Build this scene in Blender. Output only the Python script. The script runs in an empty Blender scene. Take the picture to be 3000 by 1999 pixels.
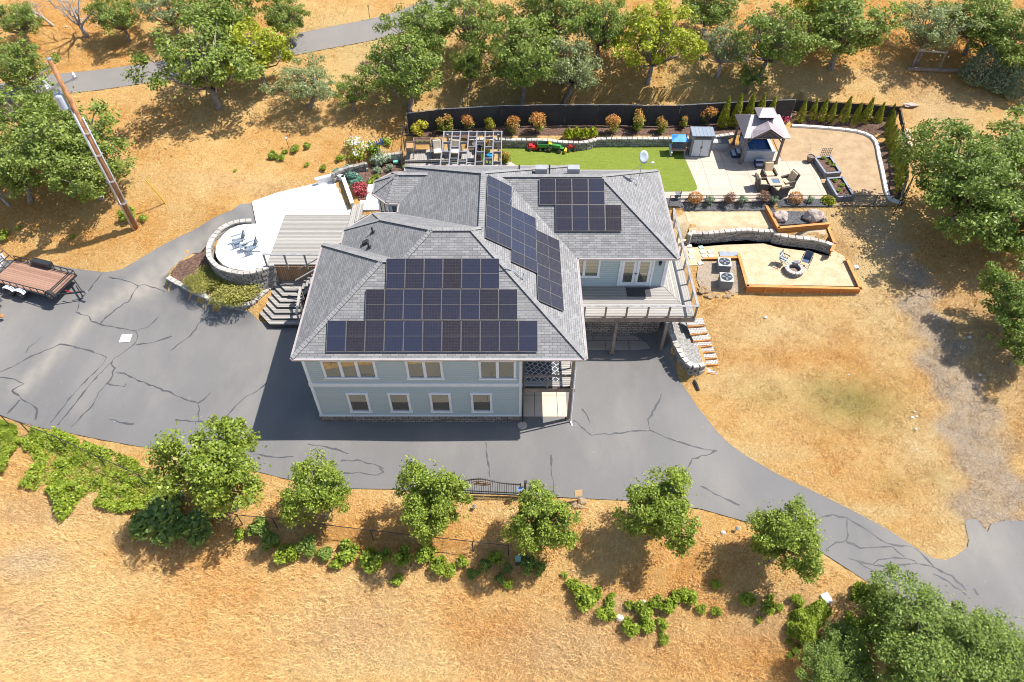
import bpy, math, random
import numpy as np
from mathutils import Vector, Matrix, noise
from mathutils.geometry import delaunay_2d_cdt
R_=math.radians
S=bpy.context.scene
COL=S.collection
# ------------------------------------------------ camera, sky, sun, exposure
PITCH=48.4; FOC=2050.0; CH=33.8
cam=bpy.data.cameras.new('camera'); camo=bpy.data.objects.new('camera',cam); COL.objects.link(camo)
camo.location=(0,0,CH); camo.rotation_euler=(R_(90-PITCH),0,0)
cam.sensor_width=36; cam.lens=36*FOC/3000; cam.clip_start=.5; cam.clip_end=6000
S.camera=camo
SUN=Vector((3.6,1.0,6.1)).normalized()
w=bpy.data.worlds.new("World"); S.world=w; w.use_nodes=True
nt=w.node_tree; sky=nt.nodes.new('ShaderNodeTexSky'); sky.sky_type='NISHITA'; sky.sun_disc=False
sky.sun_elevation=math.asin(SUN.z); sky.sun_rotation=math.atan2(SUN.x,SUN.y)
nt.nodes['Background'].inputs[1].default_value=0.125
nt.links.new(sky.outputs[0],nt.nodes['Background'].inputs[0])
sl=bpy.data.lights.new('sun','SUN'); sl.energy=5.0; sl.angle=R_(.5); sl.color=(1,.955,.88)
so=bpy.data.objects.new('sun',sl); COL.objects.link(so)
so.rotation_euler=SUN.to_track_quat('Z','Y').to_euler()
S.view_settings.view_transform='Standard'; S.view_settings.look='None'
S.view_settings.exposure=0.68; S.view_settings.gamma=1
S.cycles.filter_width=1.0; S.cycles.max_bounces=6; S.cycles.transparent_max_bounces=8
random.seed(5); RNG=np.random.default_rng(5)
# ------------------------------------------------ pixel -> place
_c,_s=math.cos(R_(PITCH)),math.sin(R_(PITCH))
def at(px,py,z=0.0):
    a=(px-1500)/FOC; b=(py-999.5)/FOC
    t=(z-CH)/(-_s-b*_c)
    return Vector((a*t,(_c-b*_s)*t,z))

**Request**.
Pictures are excluded; output everything else in the data verbatim.

**Full response**.
Build this scene in Blender. Output only the Python script. The script runs in an empty Blender scene. Take the picture to be 3000 by 1999 pixels.
import bpy, math, random
import numpy as np
from mathutils import Vector, Matrix, noise
from mathutils.geometry import delaunay_2d_cdt
R_=math.radians
S=bpy.context.scene
COL=S.collection
# ------------------------------------------------ camera, sky, sun, exposure
PITCH=48.4; FOC=2050.0; CH=33.8
cam=bpy.data.cameras.new('camera'); camo=bpy.data.objects.new('camera',cam); COL.objects.link(camo)
camo.location=(0,0,CH); camo.rotation_euler=(R_(90-PITCH),0,0)
cam.sensor_width=36; cam.lens=36*FOC/3000; cam.clip_start=.5; cam.clip_end=6000
S.camera=camo
SUN=Vector((3.6,1.0,6.1)).normalized()
w=bpy.data.worlds.new("World"); S.world=w; w.use_nodes=True
nt=w.node_tree; sky=nt.nodes.new('ShaderNodeTexSky'); sky.sky_type='NISHITA'; sky.sun_disc=False
sky.sun_elevation=math.asin(SUN.z); sky.sun_rotation=math.atan2(SUN.x,SUN.y)
nt.nodes['Background'].inputs[1].default_value=0.125
nt.links.new(sky.outputs[0],nt.nodes['Background'].inputs[0])
sl=bpy.data.lights.new('sun','SUN'); sl.energy=5.0; sl.angle=R_(.5); sl.color=(1,.955,.88)
so=bpy.data.objects.new('sun',sl); COL.objects.link(so)
so.rotation_euler=SUN.to_track_quat('Z','Y').to_euler()
S.view_settings.view_transform='Standard'; S.view_settings.look='None'
S.view_settings.exposure=0.68; S.view_settings.gamma=1
S.cycles.filter_width=1.0; S.cycles.max_bounces=6; S.cycles.transparent_max_bounces=8
random.seed(5); RNG=np.random.default_rng(5)
# ------------------------------------------------ pixel -> place
_c,_s=math.cos(R_(PITCH)),math.sin(R_(PITCH))
def at(px,py,z=0.0):
    a=(px-1500)/FOC; b=(py-999.5)/FOC
    t=(z-CH)/(-_s-b*_c)
    return Vector((a*t,(_c-b*_s)*t,z))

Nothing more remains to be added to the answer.